◆ Exercise:
Return the lines below exactly, from the first line to the line that contains "m.uv1_scale = Vector3.ONE * scale". Leave out pictures.

/---

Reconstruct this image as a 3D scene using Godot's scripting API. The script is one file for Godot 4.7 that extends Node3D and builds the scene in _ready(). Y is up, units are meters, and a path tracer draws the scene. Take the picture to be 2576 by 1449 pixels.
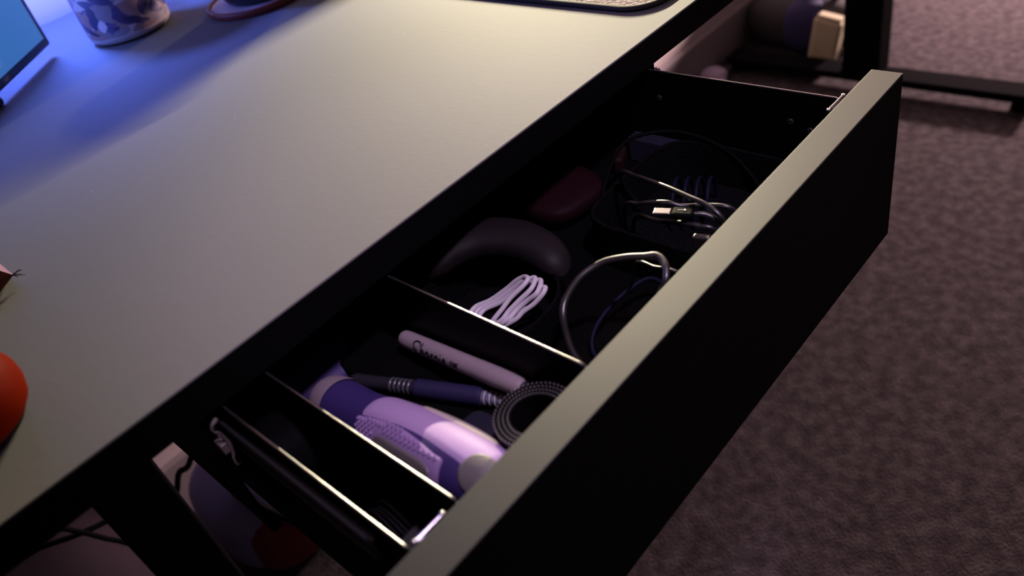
extends Node3D

# ---------- frame of reference: x along the desk front, y up (floor = 0), z out of the desk towards the sitter ----------
const DESK_Y := 0.74
const FLOOR_IN := 0.6475      # top of the drawer's bottom sheet

var mats := {}
var taken := {}


# ------------------------------------------------------------------ materials
func lin(r: float, g: float, b: float) -> Color:
	return Color(r, g, b).linear_to_srgb()


func mat(r: float, g: float, b: float, rough := 0.5, metal := 0.0, spec := 0.5) -> StandardMaterial3D:
	var m := StandardMaterial3D.new()
	m.albedo_color = lin(r, g, b)
	m.roughness = rough
	m.metallic = metal
	m.metallic_specular = spec
	return m


func noise_tex(freq: float, seed_: int, size := 512, lo := Color(0, 0, 0), hi := Color(1, 1, 1), octaves := 4) -> NoiseTexture2D:
	var n := FastNoiseLite.new()
	n.noise_type = FastNoiseLite.TYPE_SIMPLEX_SMOOTH
	n.seed = seed_
	n.frequency = freq
	n.fractal_octaves = octaves
	var t := NoiseTexture2D.new()
	t.width = size
	t.height = size
	t.seamless = true
	t.noise = n
	var g := Gradient.new()
	g.set_color(0, lo)
	g.set_color(1, hi)
	t.color_ramp = g
	return t


func bump_tex(freq: float, seed_: int, strength: float, size := 512) -> NoiseTexture2D:
	var t := noise_tex(freq, seed_, size)
	t.color_ramp = null
	t.as_normal_map = true
	t.bump_strength = strength
	return t


func triplanar(m: StandardMaterial3D, scale: float) -> void:
	m.uv1_triplanar = true
	m.uv1_world_triplanar = true
	m.uv1_scale = Vector3.ONE * scale


# dark laminate with dust specks and faint wiping marks
func desk_texture() -> ImageTexture:
	var rng := RandomNumberGenerator.new()
	rng.seed = 11
	var im := Image.create(1536, 1536, false, Image.FORMAT_RGB8)
	var base := lin(0.108, 0.108, 0.110)
	im.fill(base)
	for k in 420:
		var c := lin(0.15, 0.148, 0.144).lerp(base, rng.randf() * 0.6)
		if k % 14 == 0:
			c = lin(0.35, 0.34, 0.33)
		var x := rng.randi_range(4, 1530)
		var y := rng.randi_range(4, 1530)
		var w := rng.randi_range(1, 2)
		im.fill_rect(Rect2i(x, y, w, rng.randi_range(1, 2)), c)
	return ImageTexture.create_from_image(im)


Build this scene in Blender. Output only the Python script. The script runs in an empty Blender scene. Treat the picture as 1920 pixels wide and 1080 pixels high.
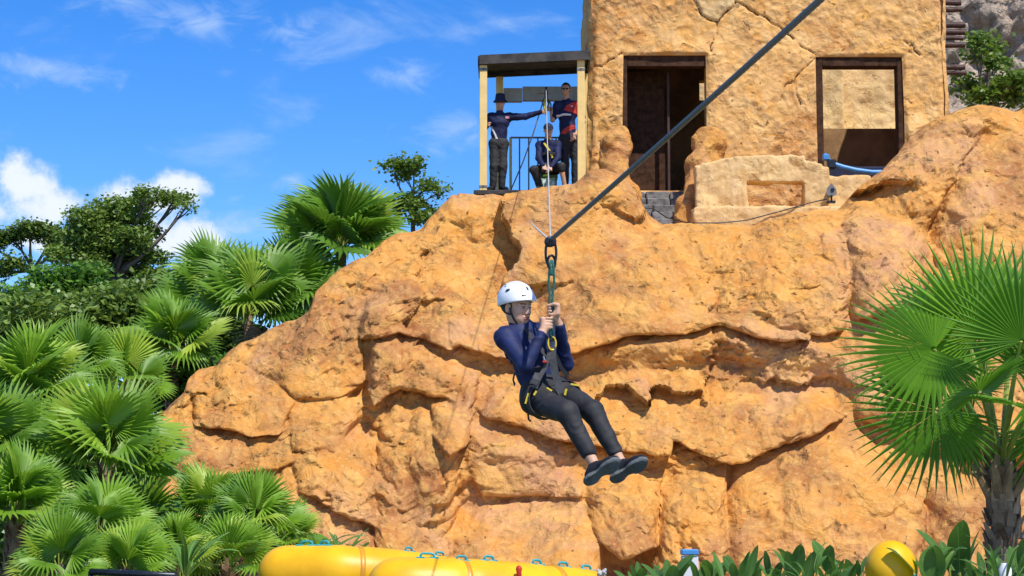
import bpy, math, random
import numpy as np
from mathutils import Vector, Matrix

SC = bpy.context.scene
COL = SC.collection
R = math.radians

# ------------------------------------------------------------------ camera
F_PX = 3800.0                       # focal length in photo pixels (1920 wide)
CAM = np.array((0.0, 0.0, 1.3))
PITCH = math.atan((1000 - 540) / F_PX)
cam_d = bpy.data.cameras.new('camera')
cam_d.sensor_width = 36.0
cam_d.lens = F_PX / 1920 * 36.0
cam_d.clip_start = 0.1
cam_d.clip_end = 5000
cam = bpy.data.objects.new('camera', cam_d)
cam.location = CAM
cam.rotation_euler = (R(90) + PITCH, 0, 0)
COL.objects.link(cam)
SC.camera = cam


def at(px, py, Y):
    """world point seen at photo pixel (px,py) at world depth Y"""
    u, v = (px - 960) / F_PX, (540 - py) / F_PX
    c, s = math.cos(PITCH), math.sin(PITCH)
    d = np.array((u, c - v * s, s + v * c))
    return CAM + d * (Y / d[1])


def ppm(Y):
    return F_PX / Y


# ------------------------------------------------------------------ sun, sky, exposure
SUN_EL, SUN_AZ = R(57), R(32)       # azimuth: degrees to the right of straight-behind-camera
sdir = Vector((math.sin(SUN_AZ) * math.cos(SUN_EL), -math.cos(SUN_AZ) * math.cos(SUN_EL), math.sin(SUN_EL)))
sun_d = bpy.data.lights.new('sun', 'SUN')
sun_d.energy = 3.7
sun_d.angle = R(0.53)
sun_d.color = (1.0, 0.95, 0.86)
sun = bpy.data.objects.new('sun', sun_d)
sun.rotation_euler = sdir.to_track_quat('Z', 'Y').to_euler()
sun.location = (10, -10, 30)
COL.objects.link(sun)

SC.cycles.max_bounces = 7
SC.cycles.diffuse_bounces = 4
SC.cycles.glossy_bounces = 2
SC.cycles.transmission_bounces = 3
SC.view_settings.view_transform = 'Standard'
SC.view_settings.look = 'None'
SC.view_settings.exposure = 0.55
SC.view_settings.gamma = 1.0
SC.view_settings.use_curve_mapping = False


def nd(nt, typ, ins=None, **props):
    n = nt.nodes.new('ShaderNode' + typ)
    for k, v in props.items():
        setattr(n, k, v)
    for k, v in (ins or {}).items():
        s = n.inputs[k]
        if isinstance(v, bpy.types.NodeSocket):
            nt.links.new(v, s)
        elif isinstance(v, bpy.types.Node):
            nt.links.new(v.outputs[0], s)
        else:
            if isinstance(v, tuple) and len(v) == 3 and s.type == 'RGBA':
                v = v + (1.0,)
            s.default_value = v
    return n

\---

◆ Solved exercise:
Reconstruct this image as a 3D scene using Godot's scripting API. The script is one file for Godot 4.7 that extends Node3D and builds the scene in _ready(). Y is up, units are meters, and a path tracer draws the scene. Take the picture to be 2576 by 1449 pixels.
extends Node3D

# ---------- frame of reference: x along the desk front, y up (floor = 0), z out of the desk towards the sitter ----------
const DESK_Y := 0.74
const FLOOR_IN := 0.6475      # top of the drawer's bottom sheet

var mats := {}
var taken := {}


# ------------------------------------------------------------------ materials
func lin(r: float, g: float, b: float) -> Color:
	return Color(r, g, b).linear_to_srgb()


func mat(r: float, g: float, b: float, rough := 0.5, metal := 0.0, spec := 0.5) -> StandardMaterial3D:
	var m := StandardMaterial3D.new()
	m.albedo_color = lin(r, g, b)
	m.roughness = rough
	m.metallic = metal
	m.metallic_specular = spec
	return m


func noise_tex(freq: float, seed_: int, size := 512, lo := Color(0, 0, 0), hi := Color(1, 1, 1), octaves := 4) -> NoiseTexture2D:
	var n := FastNoiseLite.new()
	n.noise_type = FastNoiseLite.TYPE_SIMPLEX_SMOOTH
	n.seed = seed_
	n.frequency = freq
	n.fractal_octaves = octaves
	var t := NoiseTexture2D.new()
	t.width = size
	t.height = size
	t.seamless = true
	t.noise = n
	var g := Gradient.new()
	g.set_color(0, lo)
	g.set_color(1, hi)
	t.color_ramp = g
	return t


func bump_tex(freq: float, seed_: int, strength: float, size := 512) -> NoiseTexture2D:
	var t := noise_tex(freq, seed_, size)
	t.color_ramp = null
	t.as_normal_map = true
	t.bump_strength = strength
	return t


func triplanar(m: StandardMaterial3D, scale: float) -> void:
	m.uv1_triplanar = true
	m.uv1_world_triplanar = true
	m.uv1_scale = Vector3.ONE * scale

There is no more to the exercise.